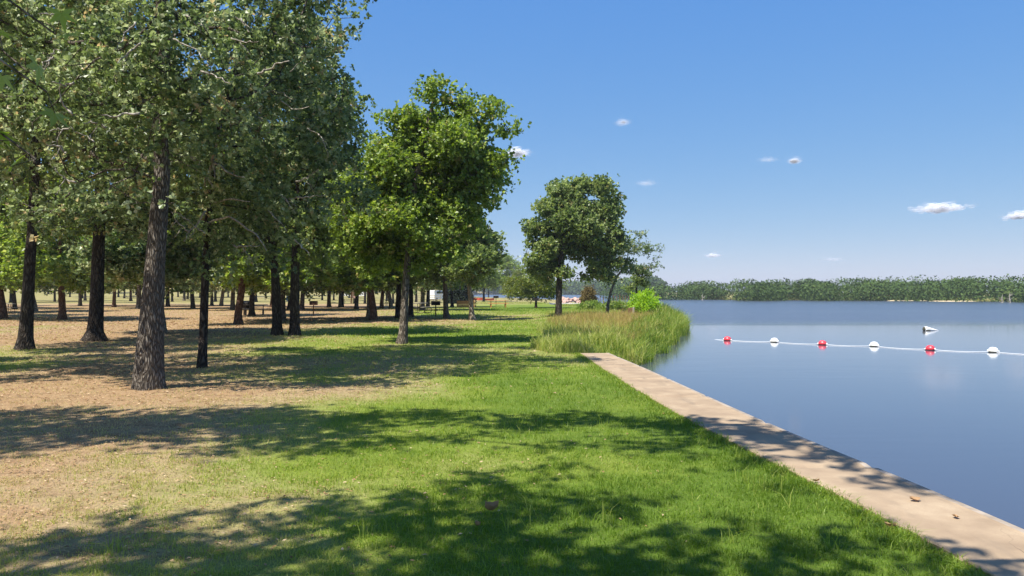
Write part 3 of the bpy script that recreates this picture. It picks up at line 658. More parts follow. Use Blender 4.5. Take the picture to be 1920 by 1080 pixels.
big('oak_tree', 838, 597, [(838, 599, 15), (836, 580, 10), (835, 540, 9), (832, 500, 7), (825, 440, 5)],
    [(825, 480, 0, 1.1), (790, 490, .3, 1.0), (850, 450, 0, 1.1), (800, 440, 0, 1.2), (820, 390, 0, 1.2), (770, 470, 0, .9), (850, 500, 0, .6), (800, 500, -.8, .9), (830, 515, 0, .7), (770, 510, 0, .8), (740, 480, .6, 1.0), (850, 400, 1, 1.1)],
    900, 'leaf_dark', 'bark_grey', 22, 'oak with a straight grey brown trunk just left of the dark cedar', ros=4, nl=5, size=.17, spread=.24, kt=10, fork=2.6, flare=.35, deep=1.8)

# the trees that shade the foreground; they stand left of the frame, only a low spray of star leaves reaches in
def shade(name, trunk, spots, zc, tips, seed, leafm, label, **kw):
    k_ = math.cos(el) / math.sin(el); sx, sy = -sun_dir.x / sun_dir.z, -sun_dir.y / sun_dir.z
    cl = []
    for i, (x, y, r) in enumerate(spots):
        z = zc + .6 * math.sin(i * 2.3); cl.append((x - sx * z, y - sy * z, z, r, r * .5, 1.0))  # clumps placed so that their shadows land on the chosen spots
    t_ = build_tree(name, (trunk[0][0], trunk[0][1], gz(trunk[0][0], trunk[0][1])), trunk, cl, tips, M[leafm], M['bark_grey'], np.random.RandomState(seed), **kw)
    return tag(t_, label, 'tree')
g1 = shade('sweetgum_tree', [(-4.6, 1.2, -.1, .26), (-4.6, 1.25, 1.2, .19), (-4.4, 1.5, 3.2, .16), (-4.0, 2.2, 5.2, .13), (-3.6, 3.0, 6.6, .09)],
           [(-3.0, 4.7, .7), (-2.2, 5.1, .75), (-1.2, 5.5, .7), (-.3, 5.3, .7), (.5, 5.7, .6), (-1.8, 4.2, .8), (-.6, 4.3, .8), (.4, 4.5, .75), (1.3, 4.4, .7), (1.6, 5.2, .55), (2.3, 4.9, .5), (2.4, 4.2, .6), (-.2, 6.6, .55), (.5, 7.1, .4), (2.3, 6.4, .35), (1.4, 3.6, .7), (-3.2, 3.6, .9), (-1.0, 3.2, .9)],
           7.4, 430, 31, 'leaf_bright', 'sweetgum whose low star leaved branch hangs in from the left', ros=4, nl=6, size=.11, spread=.16, kt=16, fork=3.0)
g2 = shade('oak_tree', [(-12.4, 5.4, -.1, .30), (-12.4, 5.4, 1.2, .22), (-12.0, 5.5, 3.6, .19), (-10.6, 5.8, 6.4, .15), (-8.6, 6.0, 7.8, .10)],
           [(-6.3, 8.7, 1.0), (-4.6, 8.9, .8), (-6.2, 10.3, .8), (-7.2, 9.2, .8), (-3.4, 10.4, .7), (-2.0, 8.9, .55), (-5.6, 7.7, .55), (1.9, 8.3, .35), (-5.2, 9.6, .9), (-4.1, 9.9, .9), (-3.0, 9.4, .9), (-2.0, 9.9, .8), (-1.0, 10.2, .7), (0, 9.8, .7), (.9, 9.9, .6), (1.8, 9.5, .55), (2.5, 9.0, .5), (2.9, 8.5, .7), (3.3, 7.6, .55), (3.2, 6.9, .4), (3.6, 6.3, .35), (2.3, 9.3, .6), (1.4, 8.4, .5), (2.3, 7.5, .3), (.5, 8.2, .35), (-1.5, 8.3, .6), (-2.6, 8.1, .6), (-3.8, 8.4, .5), (-5.2, 8.2, .6), (-.6, 8.6, .35), (3.2, 6.6, .25)],
           8.4, 900, 32, 'leaf_grey', 'oak left of the frame that shades the middle of the lawn', ros=4, nl=6, size=.11, spread=.17, kt=16, fork=3.4)
g3 = shade('oak_tree', [(-15.5, 12.5, -.1, .26), (-15.4, 12.5, 2.0, .20), (-15.0, 12.6, 5.5, .16), (-14.0, 12.8, 8.4, .10)],  # unseen oak, added to lay shade over the left of the lawn
           [(-11.5, 16, 1.5), (-9.6, 17.6, 1.3), (-8.2, 16.0, 1.0), (-9.2, 14.6, .9), (-7.2, 17.8, .9), (-12.5, 18.5, 1.3), (-3.6, 16.0, .9), (-2.4, 18.6, .9), (-4.0, 19.8, .9), (-1.0, 16.6, .6), (-10.2, 19.8, 1.2), (-6.6, 16.2, .8), (-7.8, 19.8, .9), (-5.6, 18.7, 1.0), (-5.0, 21.0, 1.0), (-6.6, 22.0, 1.1), (-9.2, 22.2, 1.2), (-12, 21.8, 1.3), (-6.8, 14.6, .6), (-13.5, 16, 1.0)],
           8.8, 1350, 33, 'leaf_grey', 'unseen oak added left of the frame to shade the lawn around the leftmost trunks', ros=4, nl=6, size=.14, spread=.24, kt=14, fork=4.0)
# star leaves of the sweetgum close to the lens
R = np.random.RandomState(5)
def star_leaf(c, d, nrm, s):
    d = d / np.linalg.norm(d); nrm = nrm - nrm.dot(d) * d; nrm /= np.linalg.norm(nrm); sd_ = np.cross(d, nrm)
    vs = [c]; 
    for i in range(11):
        a = (i / 10 - .5) * 2 * 2.45; r = (1.0 if i % 2 == 1 else .42) * (1 - .25 * abs(i / 10 - .5) * 2)
        vs.append(c + s * r * (d * math.cos(a) + sd_ * math.sin(a)) - nrm * s * .18 * r * r)
    return vs, [(0, i, i + 1) for i in range(1, 11)]
mb = MB(); tints = []
twig = MB()
for (x0, y0, z0, x1, y1, z1) in ((-3.2, 2.2, 3.4, -1.62, 2.62, 2.34), (-3.0, 2.6, 2.9, -1.95, 2.75, 2.05), (-3.0, 2.3, 3.2, -1.45, 2.5, 2.42), (-3.0, 1.9, 3.0, -1.30, 2.2, 2.16), (-3.0, 2.0, 2.9, -1.36, 2.25, 1.98)):
    a, b = np.array((x0, y0, z0)), np.array((x1, y1, z1)); pts = [a + (b - a) * u + np.array((0, 0, .12 * math.sin(u * 3.14))) for u in np.linspace(0, 1, 9)]
    twig.tube(pts, list(np.linspace(.012, .003, 9)), 5)
    for u in np.linspace(.45, 1.0, 15):
        p = a + (b - a) * u + np.array((0, 0, .12 * math.sin(u * 3.14)))
        pet = R.randn(3) * np.array((.07, .06, .05)); q = p + pet; twig.tube([p, q], .0015, 3, cap=False)
        vs, fs = star_leaf(q, R.randn(3) * .7 + np.array((.4, 0, -.5)), R.randn(3) * .5 + np.array((0, -.5, 1.0)), .05 + .022 * R.rand())
        mb.add(vs, fs); tints += [.2 + .5 * R.rand()] * len(vs)
inv = np.array(g1.location)
lv = np.array(mb.v) - inv; tv = np.array(twig.v) - inv
np_mesh('low_branch_leaves', lv, np.concatenate([np.array(f) for f in mb.f]), 3, M['leaf_bright'], g1, attrs={'tint': np.array(tints)})
np_mesh('low_branch', tv, np.concatenate([np.array(f) for f in twig.f]), np.array([len(f) for f in twig.f]), M['bark_grey'], g1)

# the rest of the grove: five grown trees, copied with all their parts
def generic(seed, h, r, leafm, barkm, size=.185, tips=620, base=2.35, lean=0.):
    R = np.random.RandomState(seed); cl = []
    for i in range(17):
        a = i * 2.4 + R.rand(); q = (.35 + .65 * R.rand()) * r; z = base + .4 + (h - base - 1.0) * R.rand() ** 1.35
        k_ = math.sin(math.pi * min(1, max(.3, (z - base) / (h - base) * .7 + .28))); rr = r * (.36 + .16 * R.rand())
        cl.append((math.cos(a) * q * k_ + lean * .5, math.sin(a) * q * k_, z, rr, rr * .75, 1))
    cl.append((lean * .6, 0, h - .8, r * .4, r * .35, 1))
    tr = [(0, 0, -.15, .20), (.02, 0, .5, .165), (lean * .2, .03, 1.6, .145), (lean * .4, 0, 2.8, .13), (lean * .5, .1, h * .55, .09), (lean * .6, 0, h * .78, .05)]
    return build_tree('oak_tree', (0, 0, 0), tr, cl, tips, M[leafm], M[barkm], R, ros=5, nl=6, size=size, spread=.30, kt=9, fork=base * .9, flare=.5)
protos = [generic(41, 9.2, 3.0, 'leaf_dark', 'bark_dark'), generic(42, 8.4, 3.2, 'leaf_grey', 'bark_grey'), generic(43, 8.8, 2.8, 'leaf_bright', 'bark_red', lean=-.5),
          generic(44, 9.6, 3.1, 'leaf_bright', 'bark_dark', lean=.4), generic(45, 8.0, 2.9, 'leaf_grey', 'bark_pale', lean=1.0), generic(46, 8.0, 3.4, 'leaf_yellow', 'bark_dark', base=1.9),
          generic(47, 9.0, 2.6, 'leaf_far', 'bark_dark', size=.3, tips=300, base=2.0)]
used = [False] * len(protos)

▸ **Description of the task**
Leave the pictures out and please restate exactly the lines running from the start of the material through the one with "900, 'leaf_dark', 'bark_grey', 22, 'oak".

▸ **Full answer**
Write part 3 of the bpy script that recreates this picture. It picks up at line 658. More parts follow. Use Blender 4.5. Take the picture to be 1920 by 1080 pixels.
big('oak_tree', 838, 597, [(838, 599, 15), (836, 580, 10), (835, 540, 9), (832, 500, 7), (825, 440, 5)],
    [(825, 480, 0, 1.1), (790, 490, .3, 1.0), (850, 450, 0, 1.1), (800, 440, 0, 1.2), (820, 390, 0, 1.2), (770, 470, 0, .9), (850, 500, 0, .6), (800, 500, -.8, .9), (830, 515, 0, .7), (770, 510, 0, .8), (740, 480, .6, 1.0), (850, 400, 1, 1.1)],
    900, 'leaf_dark', 'bark_grey', 22, 'oak with a straight grey brown trunk just left of the dark cedar', ros=4, nl=5, size=.17, spread=.24, kt=10, fork=2.6, flare=.35, deep=1.8)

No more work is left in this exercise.